End of 1 min, we will have Red (23 -10 + 7 ) Blue (23 -10 + 7) and Green (47+10 -7)
** Start of 2 min: 20 Red 20 Blue 50 Green and total pressure of 126 psi **
In the second min, r_forward = 0.01 * 28psi * 28psi ~ 8 molecules of Green are formed
Also, in the second min, r_reverse = 0.1 * 70 psi ~ 7 molecules of Green are broken up,
End of 2 min, we will have Red (20-8+7), Blue (20-8+7) and Green (50+8-7)
** Start of 3 min: 19 Red 19 Blue 51 Blue and total pressure of 124.6 psi **
In the second min, r_forward = 0.01 * 26.6psi * 26.6 psi ~ 7 molecules of Green are formed
Also, in the second min, r_reverse = 0.1 * 71.4 psi ~ 7 molecules of Green are broken up,
End of 3 min, we will have Red (19-7+7), Blue (19-7+7) and Green (51+7-7)

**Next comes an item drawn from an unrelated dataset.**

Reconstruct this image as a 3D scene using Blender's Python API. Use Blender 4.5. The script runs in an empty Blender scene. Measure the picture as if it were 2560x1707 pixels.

** At the end of 3 mins, equilibrium is reached faster than at lower pressure. There are constant 19 Red 19 Blue 51 Green molecules and total pressure of 124.6 psi. Every minute, 7 Green are newly formed and 7 Green disintegrate back **
So, I hope you see that just the rate equations make the reaction equilibrium shift to the right (more Green) at higher pressure (because the partial pressure term is squared in the forward reacton). Also note that the rate of reaction is higher at the higher pressure both for the forward and the reverse reaction.